When asked for evidence that Contarino instructed Malott, Marshall said that would surface as the lawsuit plays out.

"This is just a summary of what we think we can prove in court," Marshall said. "The answer is, there's a significant amount of other evidence, but we don't want to discuss it."

Foy, the former chief investment officer at the state's Education Retirement Board, alleges Bland and Malott were instructed by Contarino to invest with Vanderbilt Financial and associated companies in exchange for political contributions from the firm's employees.

According to federal campaign-finance records, Vanderbilt, its employees and their families contributed more than $15,000 to Richardson's unsuccessful presidential campaign.

Those contributions came in early 2007, after the deal in question was complete.

Foy's lawsuit was filed in July under the new state Fraud Against Taxpayers Act, which requires suits initially to be sealed.

When asked why he made Contarino's identity public now, Marshall said the case "is extremely sensitive from a political point of view."

He also said he was working to protect his client as long as he could.

"I didn't want to expose Frank to what we saw coming in reaction to this complaint when it got out," he said.

"As you have seen, the defendants have attacked Frank Foy on any number of grounds ... As his attorney, it's my job to try and protect him as long as I can from that kind of onslaught."

That onslaught has been quick, with questions being raised about Foy and a past sexual harassment case.

The governor's spokesman, Gilbert Gallegos, called the lawsuit a "big joke."

"Mr. Foy and his partisan lawyer are abusing the legal system by leveling blatantly false, political allegations against the governor's administration. Hopefully the court will hold them accountable for this unethical grandstanding."

At the heart of the complaint is an allegation that the state invested $90 million with Vanderbilt companies, $40 million from the Education Retirement Board and $50 million from State Investment Council. The state received dividends from the investment totaling about $3.7 million. But sometime since May 2007, "Vanderbilt has informed the ERB and the SIC not to expect any more from its investment," the lawsuit claims.

Foy, who worked at the ERB from 1996 until 2007, has said that taxpayers and teachers "have lost millions due to pay-to-play practices that benefited Gov. Richardson and his campaigns."

Foy has said he isn't suing the state but suing on behalf of the state. He's suing for the original $90 million invested, lost income he says is owed to the state, a civil penalty of at least $5,000 and legal fees. Marshall has said each defendant in the case could be liable for as much as $300 million.

Foy said Tuesday he has been disappointed in how the SIC and ERB have reacted to the lawsuit.

"There's no question that $90 million has been lost, so why aren't these two institutions helping to get the money back instead of casting aspersions on me and my character?"

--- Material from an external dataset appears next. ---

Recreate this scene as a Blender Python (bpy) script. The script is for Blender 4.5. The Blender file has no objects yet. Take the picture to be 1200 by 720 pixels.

Bregman pointed to an audio recording he said showed Foy supported the Vanderbilt investment in a May 2006 Educational Retirement Board Investment Committee meeting.

"This gives a whole new meaning to the word hypocrisy," he said. Before Bregman spoke, Foy told reporters he didn't think the investment had any merit and was "suspicious."

But Foy is heard on audio recordings provided to reporters by Bregman saying that he thinks "the investment division would recommend that we invest a minimum of $20 million and a maximum of $40 million on this vehicle." Marshall pointed out later Tuesday that Foy wasn't saying he recommends the investment.

Marshall said the audio recordings don't tell the whole story and that at a meeting of the ERB right after that meeting, members of the board echoed objections to the investment that Foy had made at other meetings.

Pay-to-play allegations against the Richardson administration caused the governor to withdraw as President Obama's nominee for commerce secretary. A federal grand jury is investigating how a major Richardson political contributor, CDR Financial Products, was awarded lucrative state-transportation contracts.

The lawsuit says that, "Beginning in 2003, the ERB was pressured to award contracts and make investments with persons or entities based upon political considerations. These pressures were exerted by Bruce Malott on instructions from John Doe #2 (and perhaps others). This was a plain violation of the fiduciary duties owed by the ERB to its members."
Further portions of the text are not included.